British Columbia

Public frustration as Vancouver Park Board spins wheels on Kitsilano bike path

The possibility of a bike lane through Kitsilano Beach Park has been debated for years — and the debate will continue.

Idea of bike path through Kitsilano Beach Park has been debated since 2013

Kitsilano Beach Park cycle path supporters and opponents launched into heated, occasionally personal debates after the park board deferred a decision on the project Monday night. (CBC)

The possibility of a bike lane through Kitsilano Beach Park has been debated for years — and the debate will continue.

The Vancouver Park Board did not vote on a proposed path on Monday night, but instead referred the issue back to engineering staff.

That upset many attending the meeting who have been waiting for a concrete decision — and arguments erupted not long after a motion was passed to defer.

The Monday-night meeting was well attended. (CBC)

"It would have been nice to shape the future direction of where the staff were going to go with the study," said Joshua Bloomfield, the founder of a cycling tour company.

"This has been going on for five years. It's far too long," added David Grigg, who works in urban planning for cycling infrastructure.

"We've got to stop this and make a decision."

The park board had spent more than an hour questioning the concept plan before it was put back to city staff.

Commissioner John Coupar put forward the motion and only commissioners Michael Wiebe and Catherine Evans voted against it.

In this bike lane proposal presented to local residents, a paved bike path cuts through the Kitsilano Beach Park and eliminates several parking spots. (City of Vancouver)

It meant that the 26 speakers waiting to voice their opinions about the proposed bike lane didn't get their chance.

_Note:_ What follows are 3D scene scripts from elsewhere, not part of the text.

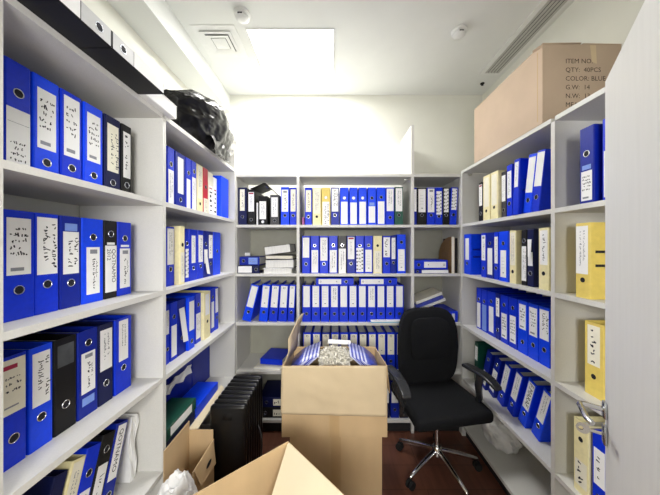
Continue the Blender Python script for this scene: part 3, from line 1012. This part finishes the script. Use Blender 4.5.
binder('deep blue binder showing its cover, at the corner end, fourth shelf under the black bag', GZ, (-1.06, 1.915, zl[3] + e), (0, 0, 0), .07, .318, .27, 'deep', 'N', {}, 903)
t = thing('crumpled_sheets', 'crumpled white sheets stuck on a deep blue cover, fourth shelf under the black bag', 'papers', (-1.018, 1.70, zl[3] + .2))
mb = MB()
vs, fs = [], []
for i in range(9):
    for j in range(4):
        vs.append((.004 + .02 * noise.noise(Vector((i * .7, j * .9, 3))) + .02, -.14 + .035 * i, .018 * j + .02 * noise.noise(Vector((i * .5, j * .4, 9)))))
for i in range(8):
    for j in range(3):
        fs.append((i * 4 + j, i * 4 + 4 + j, i * 4 + 5 + j, i * 4 + 1 + j))
o = mb.add(vs, fs).build('sheet', 'paper', t)
md = o.modifiers.new('thickness', 'SOLIDIFY'); md.thickness = .003
binder('navy binder lying under a green one, fourth shelf under the black bag', GZ, (-.86, 1.315, zl[3] + .038 + e), (0, R(90), R(90)), .075, .318, .15, 'navy', 'N', dict(hole=None), 904)
binder('green binder lying with white spine label, fourth shelf under the black bag', GZ, (-.852, 1.318, zl[3] + .0768 + .034), (0, R(90), R(90)), .066, .318, .15, 'green', 'U', dict(lab=(.2, .85), hole=None, st='none', lc='paper', lw=.045), 905)
binder('bright blue binder lying flat next to a green one, fourth shelf under the black bag', GZ, (-.862, 1.65, zl[3] + .036 + e), (0, R(90), R(90)), .07, .318, .15, 'bright', 'N', dict(hole=None), 906)

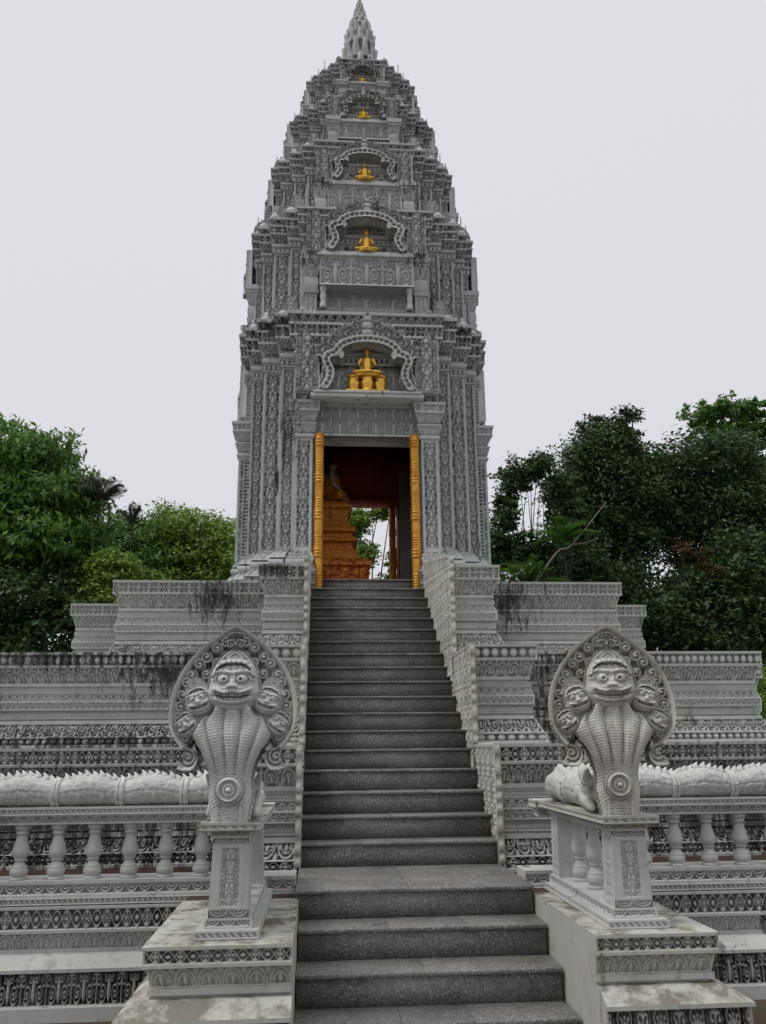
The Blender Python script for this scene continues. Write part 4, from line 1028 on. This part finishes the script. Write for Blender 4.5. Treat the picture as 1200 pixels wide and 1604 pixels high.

Coupar says he forwarded the motion to refer because the plan left too many questions unanswered, such as cost and how many trees would be lost.

A group of people opposed to the bike path rallied ahead of Monday's meeting. (CBC)

"I think we're looking for an alignment that wherever possible skirts the edge of the park or is on the city street right of way, and I think those are details that will come back to us," he said.

It's expected staff will take about a year to create a new, more detailed report although there may be an interim report.